Print the listing as it stands, omitting all images.
[START OF DATA]
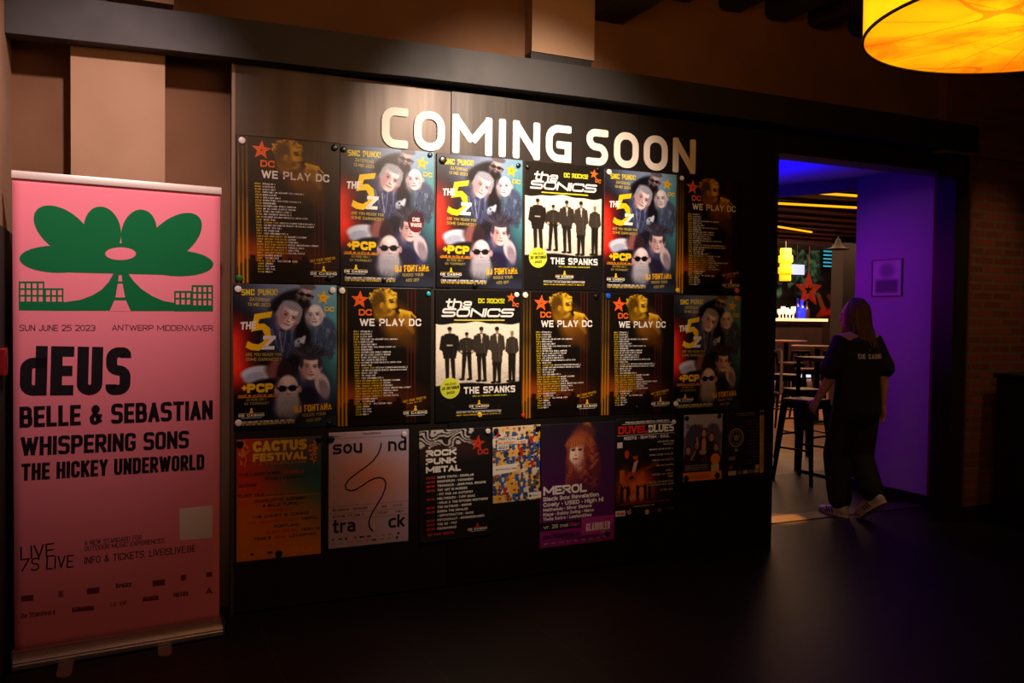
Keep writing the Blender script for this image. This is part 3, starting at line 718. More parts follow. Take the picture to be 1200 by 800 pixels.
def art_play():
    """dark listing poster: star, gold singer, long list of dates"""
    W, H = .5, .708; p = Paint(130, AS, (22, 15, 12)); V = AS
    p.ell(.25, 1.2, .5, .22, (112, 46, 16), 0, 1.3, .95); p.ell(.12, 1.17, .2, .14, (168, 70, 22), 0, 1.3, .7)
    for k in range(14): p.rect(.02 + k * .05, 1.22 - .02 * ((k * 7) % 5), .075 + k * .05, 1.36, (16, 10, 9), .012, .85)
    p.rect(-.01, 1.27, 1.01, 1.43, (16, 11, 10), .05, .9)
    t = np.clip((p.v - .05) / 1.3, 0, 1)
    for x in (.022, .06, .098):
        p.mix(np.clip((.011 - np.abs(p.u - x)) / .006, 0, 1) * (.25 + .75 * t), (206, 150, 30))
        p.mix(np.clip((.03 - np.abs(p.u - x)) / .03, 0, 1) * .3 * t, (180, 96, 20))
    for x in (.745, .785, .825): p.mix(np.clip((.008 - np.abs(p.u - x)) / .005, 0, 1) * .55, (126, 34, 26))
    # singer: head in profile, curls, fist with microphone, forearm
    p.ell(.62, .42, .13, .16, (150, 92, 18), -30, .9, .85); p.ell(.72, .4, .09, .22, (120, 70, 16), -18, .9, .8)
    p.ell(.49, .155, .115, .135, (206, 160, 26), 8, .3); p.ell(.545, .2, .07, .09, (214, 170, 32), 0, .5); p.ell(.45, .25, .07, .1, (140, 96, 18), 0, .7)
    p.ell(.44, .17, .055, .13, (120, 84, 14), 6, .8, .8)
    rg = random.Random(3)
    for k in range(80):
        a = rg.uniform(-3.9, -.1); rr = rg.uniform(.85, 1.2)
        x = .485 + .125 * rr * math.cos(a); y = .105 + .075 * rr * math.sin(a)
        p.ell(x, y, rg.uniform(.008, .018), rg.uniform(.008, .016), rg.choice([(214, 164, 28), (150, 104, 18), (90, 60, 12), (236, 192, 50)]), 0, .5)
    p.ell(.43, .14, .075, .10, (84, 56, 12), 10, .6); p.ell(.445, .215, .035, .05, (110, 76, 14), 0, .6); p.ell(.468, .185, .022, .032, (190, 140, 26), 8, .4); p.ell(.47, .187, .008, .014, (160, 114, 22), 8, .5)
    p.ell(.52, .245, .06, .03, (120, 82, 14), -12, .8); p.ell(.50, .215, .03, .04, (150, 108, 20), 0, .9, .8); p.ell(.57, .115, .05, .035, (236, 196, 56), 10, .9, .8); p.ell(.555, .19, .025, .025, (240, 200, 66), 0, .9, .7); p.ell(.60, .178, .018, .022, (216, 168, 34), 20, .4); p.ell(.57, .147, .03, .016, (120, 82, 14), 4, .7)
    p.line(.545, .128, .59, .122, .006, (40, 26, 8)); p.ell(.575, .15, .018, .01, (30, 20, 8)); p.line(.612, .15, .622, .195, .008, (160, 116, 22)); p.line(.585, .225, .625, .22, .008, (60, 36, 10))
    p.ell(.645, .235, .035, .03, (40, 26, 12), 15, .4); p.line(.66, .235, .78, .262, .014, (236, 196, 60)); p.line(.78, .262, .83, .31, .008, (210, 160, 40))
    for k in range(4): p.ell(.675 + k * .028, .268 + .006 * k, .017, .042, (220, 172, 36), 18, .4)
    p.ell(.72, .32, .075, .05, (190, 140, 28), 20, .5); p.line(.72, .33, .80, .46, .05, (150, 104, 22), .8, .02)
    p.rect(-.01, .45, 1.01, .6, (22, 15, 12), .12, .35)
    p.noise(.08, 2)
    S = Sheet(W, H); S.base(p); U = lambda u: u * W; Z = lambda v: v * H; rg = random.Random(11)
    S.star(U(.235), Z(.092), U(.095), (240, 98, 36), 2, 4, .42, (176, 50, 16)); S.text('DC', U(.225), Z(.205), Z(.046), (240, 104, 34), BOLD, U(.135))
    S.text('WE PLAY DC', U(.235), Z(.281), Z(.054), WHT, style(.66, .2, .22, .12, .03), U(.655))
    L = [.13, .13, .13, .40, .14, .17, .37, .12, .31, .31, .27, .27, .42, .12, .50, .49, .18, .15, .23] + [-.19, -.08, -.11, -.30, -.15, -.11, -.16] + [.17, .15, -.31, .08, .09, .09, .07]
    for k, l in enumerate(L):
        y = Z(.325 + k * .0187); x = U(.17 + k * .0008); h = Z(.0132)
        S.greek(x, y, U(.06), h, (214, 180, 40), rg); x += U(.072)
        if k == 14: S.greek(x, y, U(.14), h, (214, 180, 40), rg); S.greek(x + U(.15), y, U(.34), h, WHT, rg)
        elif l < 0 and k < 26: S.greek(x, y, U(.22), h, (214, 180, 40), rg); S.greek(x + U(.225), y, U(-l), h, WHT, rg)
        elif l < 0: S.greek(x, y, U(.1), h, (214, 180, 40), rg); S.greek(x + U(.12), y, U(.2), h, WHT, rg)
        else: S.greek(x, y, U(l), h, WHT, rg)
    S.text('GET YOUR TICKETS!', U(.70), Z(.846), Z(.017), (226, 180, 30), GRO, U(.25), rot=9); S.greek(U(.74), Z(.858), U(.17), Z(.01), (226, 180, 30), rg, rot=9)
    casino_logo(S, U(.83), Z(.932), U(.26), WHT, YEL)
    return S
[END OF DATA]
● **RIGHT ANSWER**:
Keep writing the Blender script for this image. This is part 3, starting at line 718. More parts follow. Take the picture to be 1200 by 800 pixels.
def art_play():
    """dark listing poster: star, gold singer, long list of dates"""
    W, H = .5, .708; p = Paint(130, AS, (22, 15, 12)); V = AS
    p.ell(.25, 1.2, .5, .22, (112, 46, 16), 0, 1.3, .95); p.ell(.12, 1.17, .2, .14, (168, 70, 22), 0, 1.3, .7)
    for k in range(14): p.rect(.02 + k * .05, 1.22 - .02 * ((k * 7) % 5), .075 + k * .05, 1.36, (16, 10, 9), .012, .85)
    p.rect(-.01, 1.27, 1.01, 1.43, (16, 11, 10), .05, .9)
    t = np.clip((p.v - .05) / 1.3, 0, 1)
    for x in (.022, .06, .098):
        p.mix(np.clip((.011 - np.abs(p.u - x)) / .006, 0, 1) * (.25 + .75 * t), (206, 150, 30))
        p.mix(np.clip((.03 - np.abs(p.u - x)) / .03, 0, 1) * .3 * t, (180, 96, 20))
    for x in (.745, .785, .825): p.mix(np.clip((.008 - np.abs(p.u - x)) / .005, 0, 1) * .55, (126, 34, 26))
    # singer: head in profile, curls, fist with microphone, forearm
    p.ell(.62, .42, .13, .16, (150, 92, 18), -30, .9, .85); p.ell(.72, .4, .09, .22, (120, 70, 16), -18, .9, .8)
    p.ell(.49, .155, .115, .135, (206, 160, 26), 8, .3); p.ell(.545, .2, .07, .09, (214, 170, 32), 0, .5); p.ell(.45, .25, .07, .1, (140, 96, 18), 0, .7)
    p.ell(.44, .17, .055, .13, (120, 84, 14), 6, .8, .8)
    rg = random.Random(3)
    for k in range(80):
        a = rg.uniform(-3.9, -.1); rr = rg.uniform(.85, 1.2)
        x = .485 + .125 * rr * math.cos(a); y = .105 + .075 * rr * math.sin(a)
        p.ell(x, y, rg.uniform(.008, .018), rg.uniform(.008, .016), rg.choice([(214, 164, 28), (150, 104, 18), (90, 60, 12), (236, 192, 50)]), 0, .5)
    p.ell(.43, .14, .075, .10, (84, 56, 12), 10, .6); p.ell(.445, .215, .035, .05, (110, 76, 14), 0, .6); p.ell(.468, .185, .022, .032, (190, 140, 26), 8, .4); p.ell(.47, .187, .008, .014, (160, 114, 22), 8, .5)
    p.ell(.52, .245, .06, .03, (120, 82, 14), -12, .8); p.ell(.50, .215, .03, .04, (150, 108, 20), 0, .9, .8); p.ell(.57, .115, .05, .035, (236, 196, 56), 10, .9, .8); p.ell(.555, .19, .025, .025, (240, 200, 66), 0, .9, .7); p.ell(.60, .178, .018, .022, (216, 168, 34), 20, .4); p.ell(.57, .147, .03, .016, (120, 82, 14), 4, .7)
    p.line(.545, .128, .59, .122, .006, (40, 26, 8)); p.ell(.575, .15, .018, .01, (30, 20, 8)); p.line(.612, .15, .622, .195, .008, (160, 116, 22)); p.line(.585, .225, .625, .22, .008, (60, 36, 10))
    p.ell(.645, .235, .035, .03, (40, 26, 12), 15, .4); p.line(.66, .235, .78, .262, .014, (236, 196, 60)); p.line(.78, .262, .83, .31, .008, (210, 160, 40))
    for k in range(4): p.ell(.675 + k * .028, .268 + .006 * k, .017, .042, (220, 172, 36), 18, .4)
    p.ell(.72, .32, .075, .05, (190, 140, 28), 20, .5); p.line(.72, .33, .80, .46, .05, (150, 104, 22), .8, .02)
    p.rect(-.01, .45, 1.01, .6, (22, 15, 12), .12, .35)
    p.noise(.08, 2)
    S = Sheet(W, H); S.base(p); U = lambda u: u * W; Z = lambda v: v * H; rg = random.Random(11)
    S.star(U(.235), Z(.092), U(.095), (240, 98, 36), 2, 4, .42, (176, 50, 16)); S.text('DC', U(.225), Z(.205), Z(.046), (240, 104, 34), BOLD, U(.135))
    S.text('WE PLAY DC', U(.235), Z(.281), Z(.054), WHT, style(.66, .2, .22, .12, .03), U(.655))
    L = [.13, .13, .13, .40, .14, .17, .37, .12, .31, .31, .27, .27, .42, .12, .50, .49, .18, .15, .23] + [-.19, -.08, -.11, -.30, -.15, -.11, -.16] + [.17, .15, -.31, .08, .09, .09, .07]
    for k, l in enumerate(L):
        y = Z(.325 + k * .0187); x = U(.17 + k * .0008); h = Z(.0132)
        S.greek(x, y, U(.06), h, (214, 180, 40), rg); x += U(.072)
        if k == 14: S.greek(x, y, U(.14), h, (214, 180, 40), rg); S.greek(x + U(.15), y, U(.34), h, WHT, rg)
        elif l < 0 and k < 26: S.greek(x, y, U(.22), h, (214, 180, 40), rg); S.greek(x + U(.225), y, U(-l), h, WHT, rg)
        elif l < 0: S.greek(x, y, U(.1), h, (214, 180, 40), rg); S.greek(x + U(.12), y, U(.2), h, WHT, rg)
        else: S.greek(x, y, U(l), h, WHT, rg)
    S.text('GET YOUR TICKETS!', U(.70), Z(.846), Z(.017), (226, 180, 30), GRO, U(.25), rot=9); S.greek(U(.74), Z(.858), U(.17), Z(.01), (226, 180, 30), rg, rot=9)
    casino_logo(S, U(.83), Z(.932), U(.26), WHT, YEL)
    return S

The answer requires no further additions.